Well, me being fairly chatty and quite open and approachable- I often found myself playing tour guide, sharing tid-bits of info and my experiences to questioning tourists... and there was always a slight amount of embarrassment as we meandered through some of the world's most pristine scenery just to happen onto some privately-owned land that might look like a total junk-yard! (It's common in outlying areas to see exactly as Cathy describes, yards full of piles of crap... rusted-out boats, cars, trucks, barrels of this 'n that, mountains of sh#t under plastic blue tarps, etc. You get the idea!)

Always some red-lipped, blue-haired, high-heel-wearin' well-to-do socialite from New Jersey or Charleston or Santa Barbara would ask me why on earth these n'er-do-well savages would want to pollute the scenery in such poor taste like that?

I usually just explained that A.) in remote locales outside of cities and towns there might not be any formal garbage or re-cycling pick-up methods, so getting rid of stuff wasn't as easy as one might think in such areas... and B.) when one has a cabin on a wooded lot in a valley surrounded by mountain ranges, national forests, ice fields, rolling rapids and blue-ice glaciers... it's easy to consider your tiny yard just your "storage shed", and the outlying countryside your actual "back-yard". And if one was to ask the home-owner, he would consider that he had the most flawless, lovely back-yard in all the world.
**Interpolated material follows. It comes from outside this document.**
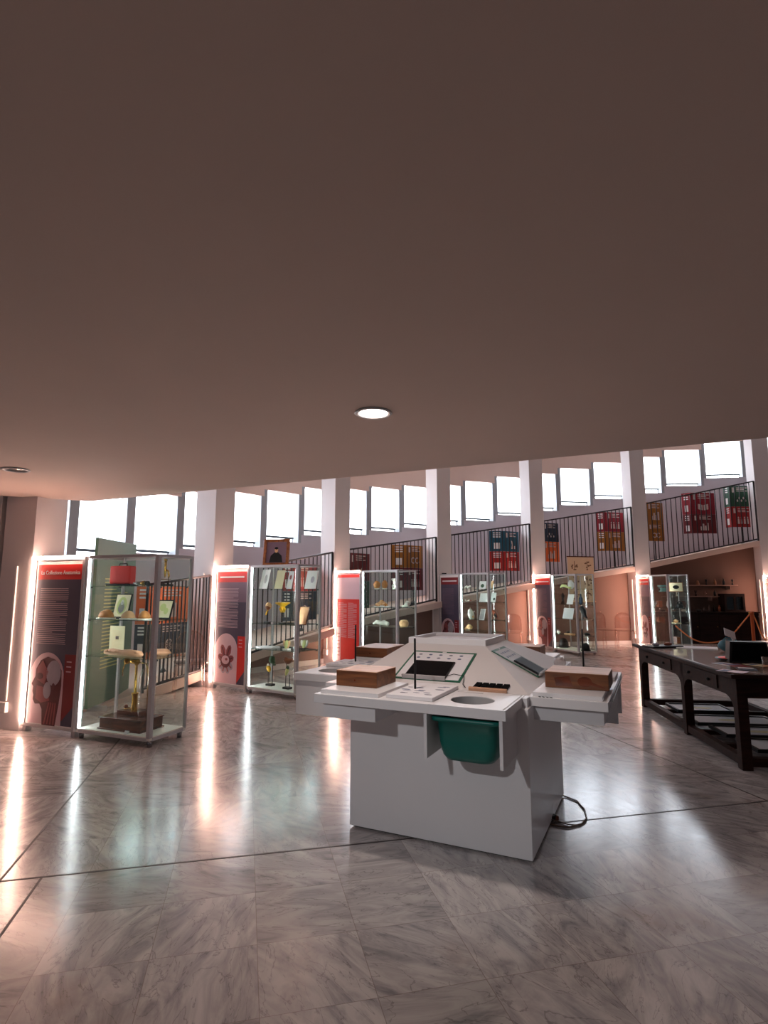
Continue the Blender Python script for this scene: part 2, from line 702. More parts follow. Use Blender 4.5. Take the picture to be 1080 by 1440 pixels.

Sometimes this explanation (ie; "excuse") worked to satisfy the blue-hairs and sometimes not. But I can assure of one thing... at some point during that glacier tour or nature hike it was gonna be up to ME to bend my happy-azz over and pick-up the empty one liter Aquafina bottle Mrs. Blue-Hair forgot and left behind on a boulder... or pluck the plastic price-tags removed from the 9 sweatshirts for her grandchildren and the plastic gift-shop bag they came in that she tossed into a stand of purple lupine trailside... I guess "litter" is all in the eye of the beholder!